Basic Instinct
Everyone knows that first impressions count. This fascinating book argues that it is, in fact, the first two seconds in many encounters that count far more than you would ever imagine. For creatives who live and die by their instincts, Blink casts valuable light on the pros and cons of trusting your gut.
Gladwell makes clear that instincts can be both on the money or wildly off the mark. For example, relationship psychologists can review a 15-minute video of a married couple talking, and predict, with 90 per cent accuracy, whether they will still be married in 15 years' time. On the flip side, he recounts the tale of how Warren Harding, America's worst-ever president, ascended the political ladder purely by making good first impressions.

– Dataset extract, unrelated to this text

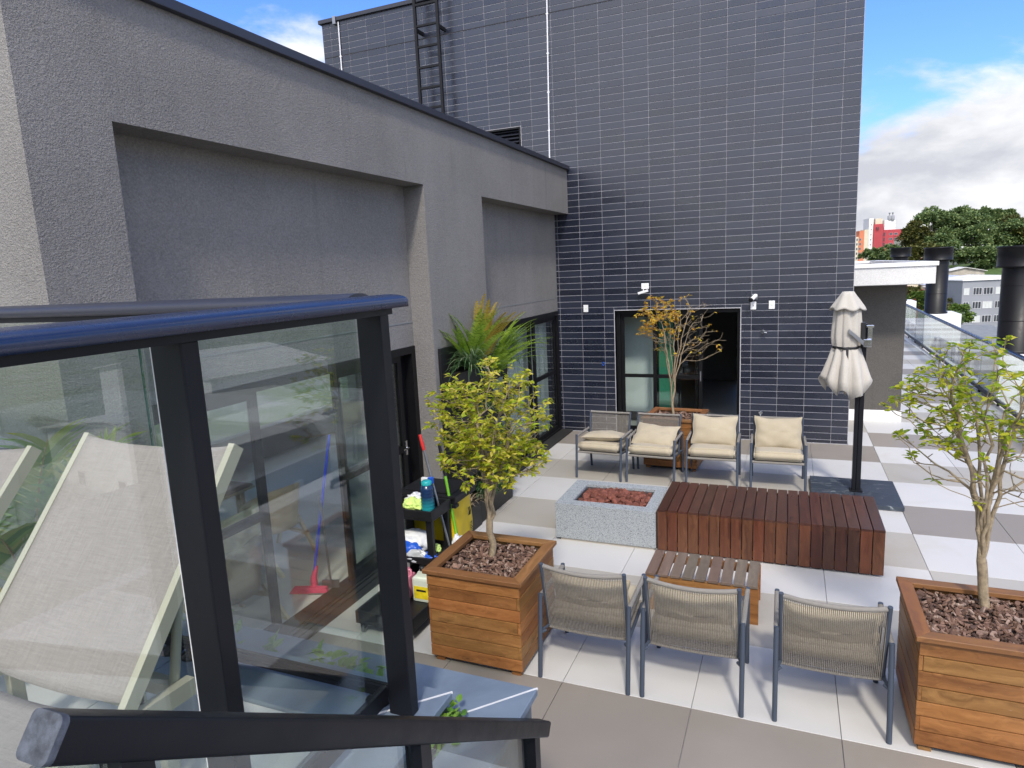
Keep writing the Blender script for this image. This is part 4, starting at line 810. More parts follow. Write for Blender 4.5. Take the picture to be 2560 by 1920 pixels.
# ------------------------------------------------------------------ closed parasol
UB = thing('parasol', 'closed cream cantilever parasol on a black post over four slate slabs', 'parasol', (4.165, -2.45, 0))
for i in (0, 1):
    for j in (0, 1):
        x, y = 3.682+.486*i, -2.948+.498*j; MB().bbox((x, y, .012), (x+.482, y+.494, .058), .003).build('base_slab', 'slate_base', UB)
MB().box((3.70, -2.93, 0), (4.63, -1.97, .0118)).build('base_frame', 'steel_grey', UB)
po = MB(); po.bbox((4.142, -2.50, .0585), (4.178, -2.405, 2.125), .004); po.bbox((4.186, -2.50, .0585), (4.236, -2.405, 2.125), .004); po.box((4.178, -2.485, .0585), (4.186, -2.42, 2.12)); po.build('post', 'alu_black', UB)
MB().bbox((4.12, -2.52, .0582), (4.26, -2.385, .075), .003).build('post_foot', 'alu_black', UB)
CX, CY = 4.022, -2.455
def folds(r, z, w):
    k = max(0, min(1, (1.84-z)/.55)); amp = .10+.16*k
    pl = 1-2*abs(math.sin(4.5*w+.5*math.sin(2.5*z)))**.7
    rr = r*(1-amp*pl*1.0+.035*math.sin(11*w+5*z)+.05*math.cos(2*w+1)); dz = 0
    if z < 1.6: q = min(1, (1.6-z)/.17); dz = -q*q*(.085*math.cos(2*w+2.6)+.06*pl+.03*math.sin(5*w))-.06*q
    return rr, dz
prof = [(.05, 2.49), (.115, 2.36), (.128, 2.30), (.135, 2.2), (.145, 2.08), (.150, 1.97), (.142, 1.89), (.132, 1.855), (.146, 1.82), (.165, 1.74), (.188, 1.66), (.212, 1.58), (.230, 1.50), (.240, 1.40), (.236, 1.398), (.220, 1.50), (.200, 1.58)]
MB().lathe(prof, (CX, CY, 0), 84, True, folds).build('canopy', 'canvas_ecru', UB)
MB().lathe([(.0, 2.512), (.06, 2.510), (.085, 2.47), (.13, 2.395), (.175, 2.325), (.186, 2.30), (.176, 2.302), (.12, 2.39)], (CX, CY, 0), 48, True, lambda r, z, w: (r*(1+(.09 if z < 2.4 else .03)*math.cos(6*w+.8)), (.015*math.sin(6*w+.3) if z < 2.36 else 0))).build('vent_cap', 'canvas_ecru', UB)
MB().lathe([(.150, 1.842), (.155, 1.842), (.155, 1.872), (.150, 1.872)], (CX, CY, 0), 40, True, lambda r, z, w: (r*(1+.05*math.cos(7*w)), .008*math.sin(w))).build('strap', 'plastic_black', UB)
MB().box((CX-.01, CY-.172, 1.64), (CX+.016, CY-.166, 1.86), Matrix.Rotation(R(-8), 3, 'X')).build('strap_tail', 'plastic_black', UB)
ar = MB(); ar.prism([(4.03, -2.655, 2.085), (4.03, -2.655, 2.035), (4.215, -2.60, 1.86), (4.235, -2.60, 1.90)], (0, .03, 0)); ar.build('tilt_arm', 'steel_grey', UB)
MB().bbox((4.165, -2.53, 1.915), (4.215, -2.40, 2.145), .004).build('crank_mount', 'plastic_black', UB)
ch = MB(); ch.bbox((4.19, -2.61, 1.865), (4.275, -2.50, 1.955), .006); ch.bbox((4.235, -2.55, 1.956), (4.285, -2.505, 2.10), .006); ch.bbox((4.22, -2.555, 2.09), (4.30, -2.50, 2.115), .004); ch.build('crank_housing', 'chrome', UB)
# ------------------------------------------------------------------ planter trees (twiggy shrubs)
def shrub(name, label, base, trunk, crown, ntip, seed, leaf_fn, stems=6, rbase=.021, mat='leaf_lime', llen=.05, jit=.02, mat_twig='twig', bias=1.0):
    """trunk: polyline; crown: (centre, radii) ellipsoids; leaf_fn(tip)->number of leaves there"""
    rs = np.random.default_rng(seed); t = thing(name, label, 'tree', base)
    nodes = [np.array(p, float) for p in trunk]; par = [-1]+list(range(len(trunk)-1)); plen = [0.]
    for i in range(1, len(nodes)): plen.append(plen[-1]+np.linalg.norm(nodes[i]-nodes[i-1])*.3)
    fork = len(nodes)-1
    tips = []
    tot = sum(r[0]*r[1]*r[2] for _, r in crown)
    for c_, r in crown:
        m_ = int(ntip*r[0]*r[1]*r[2]/tot)
        while m_ > 0:
            p = rs.uniform(-1, 1, 3); q = np.linalg.norm(p)
            if q > 1 or rs.random() > (.25+.75*q**1.5): continue
            tips.append(np.array(c_)+p*np.array(r)); m_ -= 1
    f = nodes[fork]; tips.sort(key=lambda p: np.linalg.norm(p-f))
    # main stems first
    far = sorted(tips, key=lambda p: -p[2]+.6*abs(p[0]-f[0]))
    order = []; mains = []
    for k in range(stems):
        a = 2*math.pi*k/stems+rs.uniform(-.3, .3); c_ = np.mean([c for c, _ in crown], 0); r = np.mean([q for _, q in crown], 0)
        mains.append(np.array([c_[0]+math.cos(a)*r[0]*.42, c_[1]+math.sin(a)*r[1]*.42, c_[2]+r[2]*rs.uniform(-.05, .5)]))
    for p in mains:
        a = fork; d = p-f; n_ = 9
        mid = f+d*.45+np.array([-d[0]*.22, -d[1]*.22, d[2]*.02])
        for k in range(1, n_+1):
            s = k/n_; q = (1-s)**2*f+2*s*(1-s)*mid+s*s*p+rs.normal(0, jit*.5, 3)*(1 if k < n_ else 0)
            nodes.append(q); par.append(a); plen.append(plen[a]+np.linalg.norm(q-nodes[a])*.35); a = len(nodes)-1
    tipnodes = []
    for p in tips:
        A = np.array(nodes[fork:]); dist = np.linalg.norm(A-p, axis=1); cost = dist+.55*np.array(plen[fork:])+np.maximum(0, A[:, 2]-p[2]+.02)*1.6*bias
        a = int(np.argmin(cost))+fork; d = p-nodes[a]; L_ = np.linalg.norm(d)
        if L_ < .03: continue
        n_ = max(2, int(L_/.075)); o = nodes[a]; prev = o-nodes[par[a]] if par[a] >= 0 else np.array([0, 0, 1.]); prev = prev/(np.linalg.norm(prev)+1e-9)
        ctrl = o+prev*L_*.35+np.array([0, 0, L_*.08])
        for k in range(1, n_+1):
            s = k/n_; q = (1-s)**2*o+2*s*(1-s)*ctrl+s*s*p+(rs.normal(0, jit*.45, 3) if k < n_ else 0)
            nodes.append(q); par.append(a); plen.append(plen[a]+np.linalg.norm(q-nodes[a])); a = len(nodes)-1
        tipnodes.append(a)
    n = len(nodes); w = np.zeros(n)
    kids = [[] for _ in range(n)]
    for i in range(n):
        if par[i] >= 0: kids[par[i]].append(i)
    rad = np.zeros(n)
    for i in range(n-1, -1, -1):
        rad[i] = .0013 if not kids[i] else (sum(rad[k]**2.25 for k in kids[i]))**(1/2.25)
    sc_ = rbase/rad[0]; rad = np.where(rad*sc_ > .0016, rad*sc_, .0016)
    tr = MB(); bmb = MB(); done = set()
    def chain(i0, i):
        pts, rr = ([nodes[i0]] if i0 >= 0 else [])+[nodes[i]], ([min(rad[i0], rad[i]*1.25)] if i0 >= 0 else [])+[rad[i]]
        while kids[i]:
            ks = sorted(kids[i], key=lambda k: -rad[k])
            for k in ks[1:]: stack.append((i, k))
            i = ks[0]; pts.append(nodes[i]); rr.append(rad[i])
        return pts, rr
    stack = [(-1, 0)]; first = True
    while stack:
        a, b = stack.pop(); pts, rr = chain(a, b)
        if len(pts) < 2: continue
        (tr if first else bmb).tube([tuple(p) for p in pts], [float(x) for x in rr], 8 if rr[0] > .007 else 5 if rr[0] > .003 else 4, False); first = False
    tr.build('trunk', mat_twig, t); tag(bmb.build('branches', mat_twig, t), kind='stuff')
    P, D = [], []
    for a in tipnodes:
        k = leaf_fn(nodes[a], rs)
        if k <= 0: continue
        d = nodes[a]-nodes[par[a]]; d /= np.linalg.norm(d)+1e-9
        for j in range(k):
            back = 0 if j < 4 else rs.uniform(0, 1); pos = nodes[a]*(1-back)+nodes[par[a]]*back+rs.normal(0, .006, 3)
            ang = rs.uniform(0, 6.28); v = np.array([math.cos(ang), math.sin(ang), rs.uniform(-.55, .45)]); P.append(pos); D.append(v*.9+d*.55)
    if P: tag(MB().add(*leaf_cloud(np.array(P), np.array(D), llen, llen*.24, .30, .22)).build('leaves', mat, t), kind='stuff')
    return t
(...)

Like in his previous book The Tipping Point, Blink is based on well-researched and well-told stories from wildly eclectic fields: from speed dating to war games, and jam tasting to racial prejudice. Unlike Tipping Point, this book moves beyond the merely descriptive to some genuine insights. The passage on the two-way street between facial expressions and emotions is enthralling.
Although he sometimes lazily falls into computer analogies, the book paints vivid sketches of the inner workings of our minds. In most situations we apparently work best when we don't process much information, but focus on ‘thin slices' of vital information to spot familiar patterns.
Old ground is covered, like why focus groups don't work. But this is countered by the Aeron chair story - a wonderful tale of triumph in the face of withering user feedback and an illustration of true expert instinct. Intuition is demystified as latent knowledge based on distilled experience, and useful distinctions are made between layman and expert ‘rapid cognition'. Where non-expert reactions are often shallow, experts can decode and structure first impressions, and have a vocabulary to capture them.
Gladwell rightly counsels against analysis paralysis - interrupting the creative flow by thinking too much. The creative process happens in fits and starts, with short bursts of creativity followed by longer periods of rational reflection and refinement.
The experienced designer knows when to go with the flow and when to take a step back. Senior creatives also know that few investment decisions get through purely on the back of intuition, and that hunches need to be backed up with hard facts. Indeed, most of the insights in the book arise from expert hunches that have been painstakingly proved though reasoned rigour.